**Task prompt**
Without the pictures, print the lines running from the beginning of the material to the line containing "PI = math.pi", both ends included.

**Provided data**
# # # #
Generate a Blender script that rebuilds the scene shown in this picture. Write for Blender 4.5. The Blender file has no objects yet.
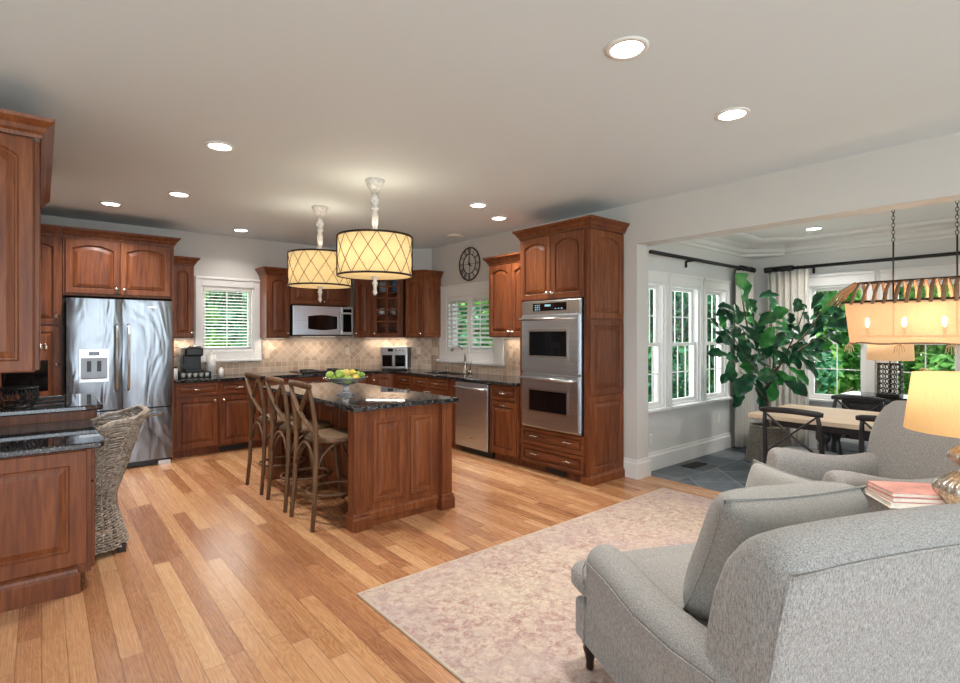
import bpy, math, random
from mathutils import Vector, Matrix
R = random.Random(7)
S = bpy.context.scene
COL = S.collection
PI = math.pi

# ------------------------------------------------------------------ camera
cd = bpy.data.cameras.new('camera'); cam = bpy.data.objects.new('camera', cd); COL.objects.link(cam)
cam.location = (0, 0, 1.44); cam.rotation_euler = (math.radians(90), 0, math.radians(50.1 - 90))
cd.sensor_width = 36; cd.lens = 524 / 960 * 36; cd.shift_y = -6.7 / 960; cd.clip_start = 0.05; cd.clip_end = 200
S.camera = cam
# ------------------------------------------------------------------ colour management
S.view_settings.view_transform = 'Standard'; S.view_settings.look = 'None'
S.view_settings.gamma = 1; S.view_settings.use_curve_mapping = False
S.view_settings.exposure = 0.32
# ------------------------------------------------------------------ world
W = bpy.data.worlds.new('world'); S.world = W; W.use_nodes = True
nt = W.node_tree; bg = nt.nodes['Background']
sky = nt.nodes.new('ShaderNodeTexSky'); sky.sky_type = 'NISHITA'; sky.sun_disc = False
sky.sun_elevation = math.radians(50); sky.sun_rotation = math.radians(200); sky.air_density = 1.0; sky.dust_density = 3.0
mixw = nt.nodes.new('ShaderNodeMixRGB'); mixw.inputs[0].default_value = 0.72
mixw.inputs[2].default_value = (5.0, 5.2, 5.4, 1)
nt.links.new(sky.outputs[0], mixw.inputs[1]); nt.links.new(mixw.outputs[0], bg.inputs[0]); bg.inputs[1].default_value = 0.36
# ------------------------------------------------------------------ sun and large area lights
def lamp(name, kind, loc, energy, color=(1, 1, 1), rot=(0, 0, 0), **kw):
    l = bpy.data.lights.new(name, kind); l.energy = energy; l.color = color
    for k, v in kw.items(): setattr(l, k, v)
    o = bpy.data.objects.new(name, l); COL.objects.link(o); o.location = loc; o.rotation_euler = rot
    return o
def aim(o, target):
    o.rotation_euler = (Vector(target) - o.location).to_track_quat('-Z', 'Y').to_euler()
sun = lamp('sun', 'SUN', (-5, -8, 22), 6.0, (1.0, 0.95, 0.86), angle=math.radians(2)); aim(sun, (1.0, 0.5, 2.0))
# added fill lamps behind and beside the camera, standing in for unseen daylight
a = lamp('added_living_room_fill', 'AREA', (0.6, -4.3, 1.5), 180, (0.76, 0.885, 1.0), shape='RECTANGLE', size=5.5, size_y=2.1); aim(a, (0.6, 4, 1.5))
a = lamp('added_side_fill', 'AREA', (-2.9, -0.6, 1.5), 60, (0.76, 0.885, 1.0), shape='RECTANGLE', size=4.5, size_y=2.0); aim(a, (4, -0.2, 1.4))
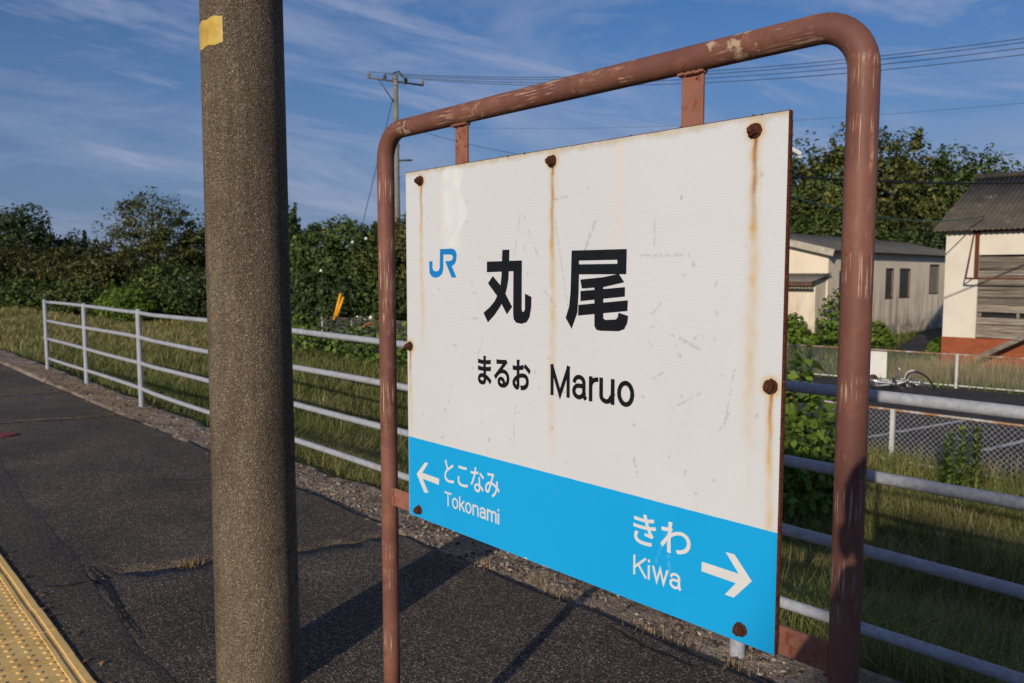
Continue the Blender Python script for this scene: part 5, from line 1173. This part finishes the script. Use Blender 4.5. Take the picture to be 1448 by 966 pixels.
# ------------------------------------------------------------------ bicycles
BW = plain('bike_white', (0.72, 0.70, 0.65), .4, var=.06); BLK = plain('rubber_black', (0.012, 0.012, 0.013), .7); CHR = plain('chrome', (0.55, 0.55, 0.56), .25, .8, var=.05); ORG = plain('fender_orange', (0.75, 0.22, 0.03), .5, var=.1)
def ring(bm, c, r, t, ax='Y', a0=0, a1=2 * math.pi, n=32, seg=6):
    pts = []
    for k in range(n + (0 if a1 - a0 > 6.28 else 1)):
        a = a0 + (a1 - a0) * k / n; pts.append(Vector(c) + Vector((r * math.cos(a), 0, r * math.sin(a))))
    if a1 - a0 > 6.28: pts.append(pts[0])
    tube(bm, pts, t, seg, False)
def bicycle(label, fmat, fend, fend2, steer):
    o = empty('bicycle', (0, 0, 0), label=label, cat='bicycle', group='bicycles on the road')
    hd = Vector((.40, 0, .62)); fx = Vector((.55, 0, .33)); ax = (Vector((.33, 0, .85)) - Vector((.47, 0, .5))).normalized()
    SM = Matrix.Translation(hd) @ Matrix.Rotation(steer, 4, ax) @ Matrix.Translation(-hd)
    def wheel(c, fend, T=None):
        bm = bmesh.new(); ring(bm, c, .325, .020); wo_ = bmesh_to('wheel', bm, BLK, o, True)
        b2 = bmesh.new(); ring(b2, c, .300, .011)
        for k in range(18): a = 2 * math.pi * k / 18; tube(b2, [Vector(c) + Vector((0, .03 * (-1) ** k, 0)), Vector(c) + Vector((.3 * math.cos(a), 0, .3 * math.sin(a)))], .0025, 3)
        cyl(b2, Vector(c) + Vector((0, -.045, 0)), Vector(c) + Vector((0, .045, 0)), .022, seg=8); rim = bmesh_to('rim', b2, CHR, wo_)
        b3 = bmesh.new(); ring(b3, c, .352, .024, a0=R(20), a1=R(190), n=18); fd = bmesh_to('mudguard', b3, fend, o, True)
        if T is not None: wo_.matrix_local = T; fd.matrix_local = T
    wheel((-.52, 0, .33), fend2); wheel(tuple(fx), fend, SM)
    bm = bmesh.new(); bb = Vector((-.08, 0, .28)); st_ = Vector((-.22, 0, .72)); hl = Vector((.43, 0, .55))
    for a, b, r in ((bb, st_, .017), (bb, hl, .021), (bb + Vector((-.03, 0, .12)), hl + Vector((-.03, 0, .1)), .018), (bb, Vector((-.52, .05, .33)), .011), (bb, Vector((-.52, -.05, .33)), .011), (st_ * .9, Vector((-.52, .05, .33)), .009), (st_ * .9, Vector((-.52, -.05, .33)), .009), (hl, Vector((.36, 0, .73)), .022)): tube(bm, [a, b], r, 8)
    bmesh_to('frame', bm, fmat, o, True)
    bm = bmesh.new(); tube(bm, [(.36, 0, .73), (.33, 0, .86)], .014, 8); tube(bm, [(.45, .05, .5), tuple(fx + Vector((0, .05, 0)))], .012, 6); tube(bm, [(.45, -.05, .5), tuple(fx + Vector((0, -.05, 0)))], .012, 6); bx(bm, (.45, 0, .5), (.03, .12, .025))
    f_ = bmesh_to('fork', bm, CHR, o, True); f_.matrix_local = SM
    bm = bmesh.new(); tube(bm, [(.14, .27, .92), (.25, .27, .93), (.34, .12, .88), (.33, 0, .86), (.34, -.12, .88), (.25, -.27, .93), (.14, -.27, .92)], .011, 8); hb = bmesh_to('handlebar', bm, CHR, o, True); hb.matrix_local = SM
    bm = bmesh.new(); tube(bm, [st_, st_ + Vector((-.03, 0, .12))], .013, 8); bmesh.ops.create_icosphere(bm, subdivisions=2, radius=1, matrix=Matrix.Translation((-.27, 0, .87)) @ Matrix.Diagonal((.13, .085, .04, 1))); bmesh_to('saddle', bm, plain('saddle_brown', (0.06, .03, .02), .6), o, True)
    bm = bmesh.new(); cyl(bm, bb + Vector((0, -.05, 0)), bb + Vector((0, .05, 0)), .03, seg=10); cyl(bm, bb + Vector((0, .035, 0)), bb + Vector((0, .04, 0)), .09, seg=16)
    for s in (1, -1): tube(bm, [bb + Vector((0, .06 * s, 0)), bb + Vector((.12 * s, .07 * s, -.1))], .01, 6); bx(bm, bb + Vector((.12 * s, .12 * s, -.1)), (.08, .09, .02))
    bmesh_to('crank', bm, MAT['dark_metal'], o)
    box('rear_reflector', (-.82, 0, .52), (.02, .05, .05), plain('reflector_red', (.5, .02, .015), .3), o); return o
b1 = bicycle('white bicycle lying on its side on the road by the far fence', BW, BW, BW, R(62))
p = gz_(1282, 553); b1.location = (p.x, p.y, GL + .11); b1.rotation_euler = (R(-84), 0, math.atan2(RT.y, RT.x) + R(8))
b2 = bicycle('bicycle with an orange mudguard standing by the far fence left of the sign', plain('bike_dark', (.03, .03, .035), .4), ORG, MAT['dark_metal'], R(12))
p = cw(L_(502, 30.5), 30.5, GL); b2.location = (p.x, p.y, GL + .015); b2.rotation_euler = (R(6), 0, math.atan2(RT.y, RT.x) + R(25))

# ------------------------------------------------------------------ the photographer, whose shadow falls on the right post and the grass
ph = empty('person', (0.105, -0.085, 0), math.atan2(FW.y, FW.x), label='person in dark clothes standing on the platform raising a camera', cat='person')
SK = [  # (parent, x forward, y left, z, radius)
 (None, 0, 0, .95, .14), (0, 0, 0, 1.10, .13), (1, 0, 0, 1.28, .15), (2, 0, 0, 1.40, .11), (3, .005, 0, 1.47, .055), (4, .015, .03, 1.565, .085), (5, .015, .038, 1.635, .088), (6, .01, .04, 1.69, .05),
 (3, 0, .155, 1.375, .06), (8, .04, .20, 1.13, .045), (9, .09, .15, 1.33, .034), (10, .070, .085, 1.455, .026),
 (3, 0, -.155, 1.375, .06), (12, .04, -.23, 1.15, .047), (13, .09, -.18, 1.34, .036), (14, .070, -.105, 1.49, .03),
 (0, 0, .10, .86, .095), (16, .01, .12, .48, .062), (17, -.02, .13, .09, .042), (18, .14, .15, .04, .035),
 (0, 0, -.10, .86, .095), (20, .01, -.12, .48, .062), (21, -.02, -.13, .09, .042), (22, .14, -.15, .04, .035), (5, .105, .035, 1.57, .016)]
for hand, sg in ((11, 1), (15, -1)):
    bse = SK[hand]
    for k, (dx_, dz_, ln) in enumerate(((.0, .035, .045), (.004, .015, .05), (.004, -.004, .046), (0, -.022, .036))):
        i0 = len(SK); SK.append((hand, bse[1] + .035 + dx_, bse[2] - sg * .008, bse[3] + .02 + dz_, .0105)); SK.append((i0, bse[1] + .045 + dx_, bse[2] - sg * (.008 + ln), bse[3] + .018 + dz_, .0085))
    i0 = len(SK); SK.append((hand, bse[1] - .012, bse[2] - sg * .015, bse[3] + .015, .012)); SK.append((i0, bse[1] - .016, bse[2] - sg * .045, bse[3] + .03, .0095))
me = bpy.data.meshes.new('body'); me.from_pydata([s[1:4] for s in SK], [(s[0], i) for i, s in enumerate(SK) if s[0] is not None], [])
bo = link('body', me, None, ph); sm_ = bo.modifiers.new('skin', 'SKIN'); bo.modifiers.new('sub', 'SUBSURF').levels = 2; bo.modifiers['sub'].render_levels = 2
for i, s in enumerate(SK): me.skin_vertices[0].data[i].radius = (s[4], s[4])
me.skin_vertices[0].data[0].use_root = True
def cloth():
    m = M('clothes_and_skin', .8); v = m.co('Object'); sx = m.n('ShaderNodeSeparateXYZ'); m.put(sx.inputs[0], v)
    c = m.ramp(m.math('DIVIDE', sx.outputs[2], 1.8), [(0, (.02, .02, .02)), (.05, (.03, .035, .05)), (.54, (.05, .055, .075)), (.812, (.42, .24, .16))], 'CONSTANT'); m.color(c); return m.m
me.materials.append(cloth())
bm = bmesh.new(); bmesh.ops.create_icosphere(bm, subdivisions=3, radius=1, matrix=Matrix.Translation((-.012, .038, 1.65)) @ Matrix.Diagonal((.098, .092, .095, 1)))
bmesh.ops.delete(bm, geom=[v for v in bm.verts if v.co.z < 1.605 or (v.co.x > .055 and v.co.z < 1.685)], context='VERTS'); bmesh_to('hair', bm, plain('hair_black', (.012, .01, .009), .5), ph, True)
for sg in (1, -1):
    bm = bmesh.new(); bmesh.ops.create_icosphere(bm, subdivisions=2, radius=.012, matrix=Matrix.Translation((.092, .035 + .032 * sg, 1.605))); bmesh_to('eye', bm, plain('eye', (.5, .5, .48), .2), ph, True)
    bm = bmesh.new(); bmesh.ops.create_icosphere(bm, subdivisions=2, radius=1, matrix=Matrix.Translation((.01, .035 + .088 * sg, 1.59)) @ Matrix.Diagonal((.02, .01, .032, 1))); bmesh_to('ear', bm, plain('ear_skin', (.42, .24, .16), .6), ph, True)
co_ = empty('photo_camera', (0, 0, CAMZ), math.atan2(FW.y, FW.x), label='black camera held up in front of the face of the person', cat='camera')
box('body', (-.065, 0, -.005), (.045, .125, .085), BLK, co_, bevel=.006)
bm = bmesh.new(); cyl(bm, (-.0445, 0, -.005), (-.012, 0, -.005), .033, .031, 20, True); bmesh_to('lens', bm, BLK, co_, True)

# ------------------------------------------------------------------ unseen house across the track, added and sized for the shade at the right
ho = empty('house', (9.86, -22.0, -1.1), 0, label='unseen two storey house across the track, added for the shadow its long gable roof casts', cat='house')
HR, HE = 10.16, 7.4
bm = bmesh.new(); bx(bm, (6, 0, HE / 2), (12, 7, HE)); bmesh_to('wall', bm, plain('house_wall', (.45, .42, .37), .8), ho)
bm = bmesh.new()
for sg in (1, -1):
    q = [(-.0, 0, HR), (12.0, 0, HR), (12.0, sg * 4.1, HE - .45), (-.0, sg * 4.1, HE - .45)]; a = [bm.verts.new(p) for p in q]; b = [bm.verts.new((p[0], p[1], p[2] - .16)) for p in q]
    bm.faces.new(a); bm.faces.new(b[::-1])
    for i in range(4): bm.faces.new((a[i], a[(i + 1) % 4], b[(i + 1) % 4], b[i]))
bmesh_to('roof', bm, plain('house_roof', (.09, .09, .10), .6), ho)
for x in (2, 5, 8.5):
    for z in (1.9, 4.9): f = box('window', (x, 3.52, z), (1.5, .06, 1.2), plain('aluminium', (.4, .4, .4), .4), ho); box('pane', (x, 3.556, z), (1.38, .01, 1.08), GLASS, f)
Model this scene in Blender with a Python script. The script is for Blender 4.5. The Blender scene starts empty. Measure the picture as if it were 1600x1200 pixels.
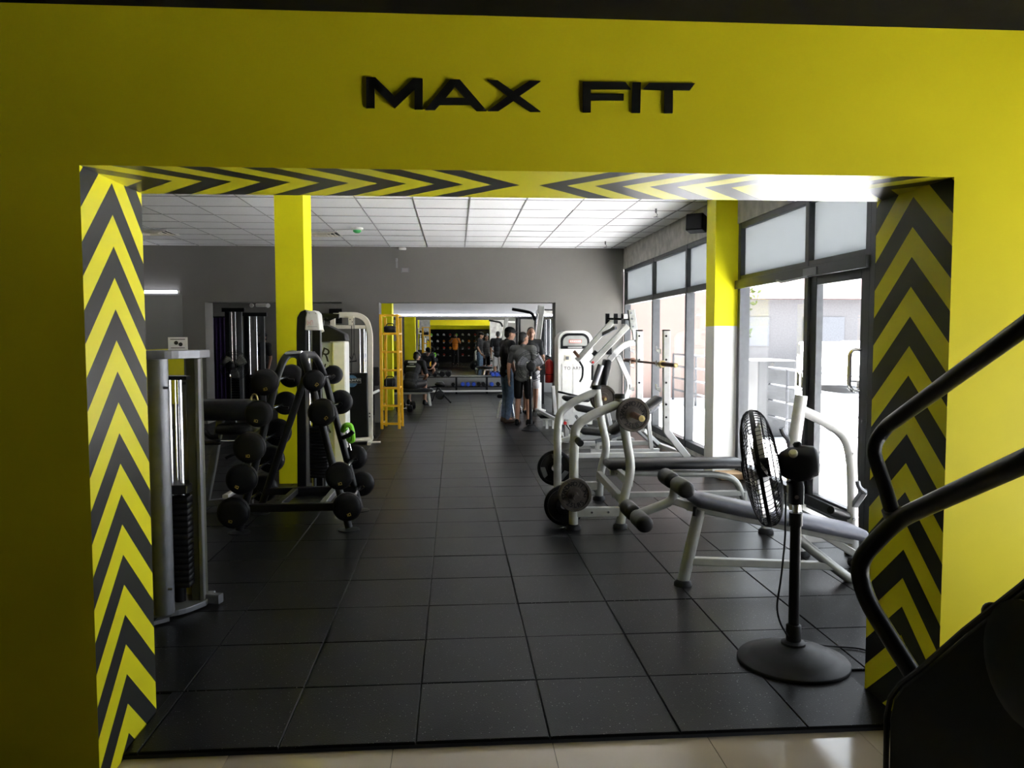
# # # #
**Completed exercise**
Generate a Blender script that rebuilds the scene shown in this picture. Write for Blender 4.5. The Blender file has no objects yet.
import bpy, math, random
from mathutils import Vector, Matrix
R = random.Random(7)
S = bpy.context.scene
COL = S.collection
PI = math.pi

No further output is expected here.